## Brief
Below this line is the material. Write out only its lines from the one containing "Recreate this scene" through the one containing "scene.camera = cam", both kept, exactly.

## Data to process
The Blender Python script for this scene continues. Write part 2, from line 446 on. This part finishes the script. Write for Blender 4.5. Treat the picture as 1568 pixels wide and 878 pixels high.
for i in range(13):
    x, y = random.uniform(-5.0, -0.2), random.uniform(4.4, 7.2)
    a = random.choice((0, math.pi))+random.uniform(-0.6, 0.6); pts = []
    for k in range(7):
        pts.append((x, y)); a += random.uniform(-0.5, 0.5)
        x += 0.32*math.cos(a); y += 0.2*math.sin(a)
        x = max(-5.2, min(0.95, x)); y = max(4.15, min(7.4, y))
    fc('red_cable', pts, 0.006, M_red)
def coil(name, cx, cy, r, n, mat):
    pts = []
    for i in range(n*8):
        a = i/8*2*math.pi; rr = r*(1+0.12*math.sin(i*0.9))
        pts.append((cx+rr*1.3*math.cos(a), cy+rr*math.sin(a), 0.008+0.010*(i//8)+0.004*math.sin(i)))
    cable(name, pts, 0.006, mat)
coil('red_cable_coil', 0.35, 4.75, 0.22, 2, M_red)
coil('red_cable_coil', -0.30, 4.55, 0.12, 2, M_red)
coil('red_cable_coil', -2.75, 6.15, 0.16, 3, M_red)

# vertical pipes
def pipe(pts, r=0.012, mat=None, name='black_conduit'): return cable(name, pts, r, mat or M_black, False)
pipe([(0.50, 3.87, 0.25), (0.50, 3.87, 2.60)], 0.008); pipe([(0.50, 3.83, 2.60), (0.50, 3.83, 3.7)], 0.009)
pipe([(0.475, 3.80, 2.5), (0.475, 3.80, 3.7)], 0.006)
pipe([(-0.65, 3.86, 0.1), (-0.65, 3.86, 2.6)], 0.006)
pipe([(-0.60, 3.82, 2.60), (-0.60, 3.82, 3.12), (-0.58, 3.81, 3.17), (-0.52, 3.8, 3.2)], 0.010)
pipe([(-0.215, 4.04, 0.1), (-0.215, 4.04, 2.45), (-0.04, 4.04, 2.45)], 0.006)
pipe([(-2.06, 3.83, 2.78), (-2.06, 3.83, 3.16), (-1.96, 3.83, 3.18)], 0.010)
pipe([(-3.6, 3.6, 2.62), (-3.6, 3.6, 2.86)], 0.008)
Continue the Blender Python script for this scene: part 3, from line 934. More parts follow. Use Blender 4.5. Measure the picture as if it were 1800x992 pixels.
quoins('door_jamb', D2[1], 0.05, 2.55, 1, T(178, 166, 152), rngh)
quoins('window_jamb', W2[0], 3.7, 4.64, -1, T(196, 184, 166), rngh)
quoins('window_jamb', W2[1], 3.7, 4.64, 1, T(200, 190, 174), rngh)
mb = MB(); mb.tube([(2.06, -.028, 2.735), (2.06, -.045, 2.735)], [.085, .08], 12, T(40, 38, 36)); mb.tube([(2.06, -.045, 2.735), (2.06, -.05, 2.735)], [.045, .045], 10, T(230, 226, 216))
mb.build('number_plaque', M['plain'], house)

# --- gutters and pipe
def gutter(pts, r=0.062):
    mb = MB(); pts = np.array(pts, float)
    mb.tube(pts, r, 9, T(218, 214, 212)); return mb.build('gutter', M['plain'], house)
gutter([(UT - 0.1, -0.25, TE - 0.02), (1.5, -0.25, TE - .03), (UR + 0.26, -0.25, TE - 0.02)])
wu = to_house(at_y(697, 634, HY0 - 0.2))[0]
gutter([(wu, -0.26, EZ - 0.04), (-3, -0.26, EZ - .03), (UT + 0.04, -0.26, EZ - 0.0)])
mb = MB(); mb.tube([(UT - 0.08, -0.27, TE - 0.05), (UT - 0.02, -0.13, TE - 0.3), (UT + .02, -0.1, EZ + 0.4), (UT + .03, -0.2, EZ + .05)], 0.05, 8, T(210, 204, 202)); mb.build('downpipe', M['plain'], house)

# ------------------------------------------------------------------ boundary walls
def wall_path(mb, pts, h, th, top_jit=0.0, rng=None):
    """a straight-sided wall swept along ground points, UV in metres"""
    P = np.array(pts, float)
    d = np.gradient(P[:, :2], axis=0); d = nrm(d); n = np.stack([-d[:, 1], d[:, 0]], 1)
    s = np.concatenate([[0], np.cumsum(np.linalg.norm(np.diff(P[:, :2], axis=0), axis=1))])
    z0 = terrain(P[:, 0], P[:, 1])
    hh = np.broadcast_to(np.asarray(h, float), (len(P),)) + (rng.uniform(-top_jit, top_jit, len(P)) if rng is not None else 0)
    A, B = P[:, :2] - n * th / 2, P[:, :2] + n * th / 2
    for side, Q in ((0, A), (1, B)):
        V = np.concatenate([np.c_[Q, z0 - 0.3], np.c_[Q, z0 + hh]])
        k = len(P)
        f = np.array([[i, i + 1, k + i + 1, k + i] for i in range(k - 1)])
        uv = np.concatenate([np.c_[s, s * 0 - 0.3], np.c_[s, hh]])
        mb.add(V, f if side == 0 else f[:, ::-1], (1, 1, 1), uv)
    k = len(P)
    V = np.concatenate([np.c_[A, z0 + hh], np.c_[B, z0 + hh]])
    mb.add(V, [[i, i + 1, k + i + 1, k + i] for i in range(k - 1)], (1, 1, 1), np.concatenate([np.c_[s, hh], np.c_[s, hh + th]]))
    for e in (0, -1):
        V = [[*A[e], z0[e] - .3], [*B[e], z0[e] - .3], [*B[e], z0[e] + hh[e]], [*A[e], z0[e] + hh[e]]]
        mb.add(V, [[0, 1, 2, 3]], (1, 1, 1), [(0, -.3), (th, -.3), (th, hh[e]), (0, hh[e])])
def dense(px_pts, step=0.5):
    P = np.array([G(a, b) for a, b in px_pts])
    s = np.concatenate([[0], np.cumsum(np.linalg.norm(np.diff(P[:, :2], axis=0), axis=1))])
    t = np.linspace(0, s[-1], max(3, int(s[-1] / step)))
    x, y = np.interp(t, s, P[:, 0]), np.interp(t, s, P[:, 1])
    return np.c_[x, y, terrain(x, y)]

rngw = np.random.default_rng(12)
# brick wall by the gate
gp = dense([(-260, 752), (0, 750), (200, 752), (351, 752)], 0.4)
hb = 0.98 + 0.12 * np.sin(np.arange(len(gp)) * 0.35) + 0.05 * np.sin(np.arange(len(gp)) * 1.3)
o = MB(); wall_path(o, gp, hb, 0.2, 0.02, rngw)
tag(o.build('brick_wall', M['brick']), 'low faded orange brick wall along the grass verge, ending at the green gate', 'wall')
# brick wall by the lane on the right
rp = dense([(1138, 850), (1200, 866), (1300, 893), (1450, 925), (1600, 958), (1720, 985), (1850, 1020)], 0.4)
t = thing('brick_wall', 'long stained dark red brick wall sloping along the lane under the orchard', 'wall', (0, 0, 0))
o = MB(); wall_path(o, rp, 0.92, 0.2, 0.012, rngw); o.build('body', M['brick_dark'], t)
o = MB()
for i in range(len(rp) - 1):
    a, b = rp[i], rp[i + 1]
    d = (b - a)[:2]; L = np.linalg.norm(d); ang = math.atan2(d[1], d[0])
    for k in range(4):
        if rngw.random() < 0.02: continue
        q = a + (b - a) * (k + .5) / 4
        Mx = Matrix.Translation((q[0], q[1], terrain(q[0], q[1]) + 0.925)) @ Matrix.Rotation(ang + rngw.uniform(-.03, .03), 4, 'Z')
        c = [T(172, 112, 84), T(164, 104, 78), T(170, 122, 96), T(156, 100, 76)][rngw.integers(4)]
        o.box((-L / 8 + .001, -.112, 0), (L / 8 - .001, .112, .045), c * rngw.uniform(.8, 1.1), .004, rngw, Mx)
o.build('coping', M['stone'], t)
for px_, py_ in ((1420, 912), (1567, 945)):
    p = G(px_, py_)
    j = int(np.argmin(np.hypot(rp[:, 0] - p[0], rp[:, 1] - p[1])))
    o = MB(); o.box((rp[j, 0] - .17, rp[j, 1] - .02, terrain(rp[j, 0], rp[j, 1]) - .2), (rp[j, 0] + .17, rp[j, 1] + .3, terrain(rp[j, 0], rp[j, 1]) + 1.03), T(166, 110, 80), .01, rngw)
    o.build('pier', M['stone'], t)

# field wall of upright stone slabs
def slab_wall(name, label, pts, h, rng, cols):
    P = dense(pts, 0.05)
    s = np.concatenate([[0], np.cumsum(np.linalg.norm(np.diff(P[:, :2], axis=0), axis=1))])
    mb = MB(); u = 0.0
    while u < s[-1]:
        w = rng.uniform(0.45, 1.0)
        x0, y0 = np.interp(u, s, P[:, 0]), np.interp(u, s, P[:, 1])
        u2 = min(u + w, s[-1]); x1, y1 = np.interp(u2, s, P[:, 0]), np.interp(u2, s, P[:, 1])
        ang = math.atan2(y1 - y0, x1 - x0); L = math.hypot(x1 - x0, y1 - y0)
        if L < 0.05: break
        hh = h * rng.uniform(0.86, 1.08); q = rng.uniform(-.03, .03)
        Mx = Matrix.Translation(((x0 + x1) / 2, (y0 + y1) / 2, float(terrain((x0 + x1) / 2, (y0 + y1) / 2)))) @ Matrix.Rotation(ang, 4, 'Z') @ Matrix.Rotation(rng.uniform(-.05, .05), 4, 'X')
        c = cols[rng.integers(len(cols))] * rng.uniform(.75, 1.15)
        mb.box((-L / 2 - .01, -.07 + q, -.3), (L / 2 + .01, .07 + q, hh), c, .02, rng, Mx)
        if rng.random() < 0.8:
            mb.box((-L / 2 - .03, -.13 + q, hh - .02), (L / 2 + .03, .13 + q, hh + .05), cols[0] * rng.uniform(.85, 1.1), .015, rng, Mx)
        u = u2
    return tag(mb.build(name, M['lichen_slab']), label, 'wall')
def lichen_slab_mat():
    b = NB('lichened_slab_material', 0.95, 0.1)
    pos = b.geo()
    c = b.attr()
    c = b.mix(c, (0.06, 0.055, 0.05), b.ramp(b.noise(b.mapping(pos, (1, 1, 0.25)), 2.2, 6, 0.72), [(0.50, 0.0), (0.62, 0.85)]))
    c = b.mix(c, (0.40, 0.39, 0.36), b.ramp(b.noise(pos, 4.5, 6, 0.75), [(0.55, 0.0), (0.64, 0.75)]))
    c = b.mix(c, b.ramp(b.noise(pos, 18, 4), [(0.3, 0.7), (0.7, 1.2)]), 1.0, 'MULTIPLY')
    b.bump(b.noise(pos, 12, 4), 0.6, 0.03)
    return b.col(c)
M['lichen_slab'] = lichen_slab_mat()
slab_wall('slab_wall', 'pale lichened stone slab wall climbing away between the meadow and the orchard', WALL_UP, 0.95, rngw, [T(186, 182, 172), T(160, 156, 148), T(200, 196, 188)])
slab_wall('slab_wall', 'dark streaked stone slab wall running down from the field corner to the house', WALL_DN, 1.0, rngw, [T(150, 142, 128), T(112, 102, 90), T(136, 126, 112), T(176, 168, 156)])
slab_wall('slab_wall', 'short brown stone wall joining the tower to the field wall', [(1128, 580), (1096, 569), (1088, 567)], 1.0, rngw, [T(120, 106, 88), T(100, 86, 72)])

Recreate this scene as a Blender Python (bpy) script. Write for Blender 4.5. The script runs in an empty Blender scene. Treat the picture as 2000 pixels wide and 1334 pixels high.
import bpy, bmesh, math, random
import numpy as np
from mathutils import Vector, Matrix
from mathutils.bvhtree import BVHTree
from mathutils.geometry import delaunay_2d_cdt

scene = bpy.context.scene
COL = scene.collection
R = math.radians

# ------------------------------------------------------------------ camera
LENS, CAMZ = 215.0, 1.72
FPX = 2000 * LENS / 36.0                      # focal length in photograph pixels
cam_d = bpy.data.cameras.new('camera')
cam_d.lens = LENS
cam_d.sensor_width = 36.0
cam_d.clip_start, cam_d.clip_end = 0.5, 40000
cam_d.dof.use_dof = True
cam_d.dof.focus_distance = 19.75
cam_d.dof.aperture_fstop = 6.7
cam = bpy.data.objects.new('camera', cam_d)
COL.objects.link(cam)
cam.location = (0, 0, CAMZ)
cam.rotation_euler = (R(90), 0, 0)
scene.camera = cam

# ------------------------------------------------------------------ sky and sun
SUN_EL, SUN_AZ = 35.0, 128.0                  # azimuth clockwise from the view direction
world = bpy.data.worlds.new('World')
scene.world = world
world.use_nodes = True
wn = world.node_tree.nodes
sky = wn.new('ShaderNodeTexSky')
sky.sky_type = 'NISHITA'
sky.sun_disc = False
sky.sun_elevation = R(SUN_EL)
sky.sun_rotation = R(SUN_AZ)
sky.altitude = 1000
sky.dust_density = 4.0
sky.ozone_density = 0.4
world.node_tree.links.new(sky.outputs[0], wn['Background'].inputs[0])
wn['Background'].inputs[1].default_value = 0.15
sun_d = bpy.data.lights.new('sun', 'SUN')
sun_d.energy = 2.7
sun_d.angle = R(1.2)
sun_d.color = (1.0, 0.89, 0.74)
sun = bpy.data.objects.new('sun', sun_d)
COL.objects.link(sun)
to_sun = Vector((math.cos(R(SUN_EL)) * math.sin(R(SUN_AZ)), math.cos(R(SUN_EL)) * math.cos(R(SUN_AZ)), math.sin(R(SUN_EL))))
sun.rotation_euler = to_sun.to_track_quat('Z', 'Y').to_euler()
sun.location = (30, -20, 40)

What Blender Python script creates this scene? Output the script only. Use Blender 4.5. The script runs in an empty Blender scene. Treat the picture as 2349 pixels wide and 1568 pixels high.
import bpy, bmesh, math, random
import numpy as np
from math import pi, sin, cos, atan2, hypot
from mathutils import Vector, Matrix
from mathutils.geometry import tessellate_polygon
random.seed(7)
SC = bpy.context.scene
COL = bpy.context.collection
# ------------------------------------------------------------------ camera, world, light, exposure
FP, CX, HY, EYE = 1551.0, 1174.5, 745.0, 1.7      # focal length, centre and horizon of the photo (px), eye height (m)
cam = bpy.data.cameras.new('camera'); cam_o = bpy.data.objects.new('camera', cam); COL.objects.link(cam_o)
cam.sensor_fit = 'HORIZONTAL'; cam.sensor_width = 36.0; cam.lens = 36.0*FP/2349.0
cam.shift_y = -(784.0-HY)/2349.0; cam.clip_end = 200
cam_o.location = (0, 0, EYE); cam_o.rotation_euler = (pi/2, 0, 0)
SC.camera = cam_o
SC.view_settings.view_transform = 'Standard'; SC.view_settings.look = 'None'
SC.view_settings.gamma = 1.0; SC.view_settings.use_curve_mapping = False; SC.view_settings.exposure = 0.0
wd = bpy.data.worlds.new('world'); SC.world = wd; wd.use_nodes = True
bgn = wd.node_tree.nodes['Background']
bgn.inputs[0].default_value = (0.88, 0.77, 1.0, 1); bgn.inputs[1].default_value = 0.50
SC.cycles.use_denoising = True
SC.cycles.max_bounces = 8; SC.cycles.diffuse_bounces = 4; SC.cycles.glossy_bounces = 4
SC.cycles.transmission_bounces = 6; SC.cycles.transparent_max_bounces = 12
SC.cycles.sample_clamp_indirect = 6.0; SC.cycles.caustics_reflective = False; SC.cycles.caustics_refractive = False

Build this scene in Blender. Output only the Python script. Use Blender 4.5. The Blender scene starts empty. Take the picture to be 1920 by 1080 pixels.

## Exercise response
Recreate this scene as a Blender Python (bpy) script. Write for Blender 4.5. The script runs in an empty Blender scene. Treat the picture as 2000 pixels wide and 1334 pixels high.
import bpy, bmesh, math, random
import numpy as np
from mathutils import Vector, Matrix
from mathutils.bvhtree import BVHTree
from mathutils.geometry import delaunay_2d_cdt

scene = bpy.context.scene
COL = scene.collection
R = math.radians

# ------------------------------------------------------------------ camera
LENS, CAMZ = 215.0, 1.72
FPX = 2000 * LENS / 36.0                      # focal length in photograph pixels
cam_d = bpy.data.cameras.new('camera')
cam_d.lens = LENS
cam_d.sensor_width = 36.0
cam_d.clip_start, cam_d.clip_end = 0.5, 40000
cam_d.dof.use_dof = True
cam_d.dof.focus_distance = 19.75
cam_d.dof.aperture_fstop = 6.7
cam = bpy.data.objects.new('camera', cam_d)
COL.objects.link(cam)
cam.location = (0, 0, CAMZ)
cam.rotation_euler = (R(90), 0, 0)
scene.camera = cam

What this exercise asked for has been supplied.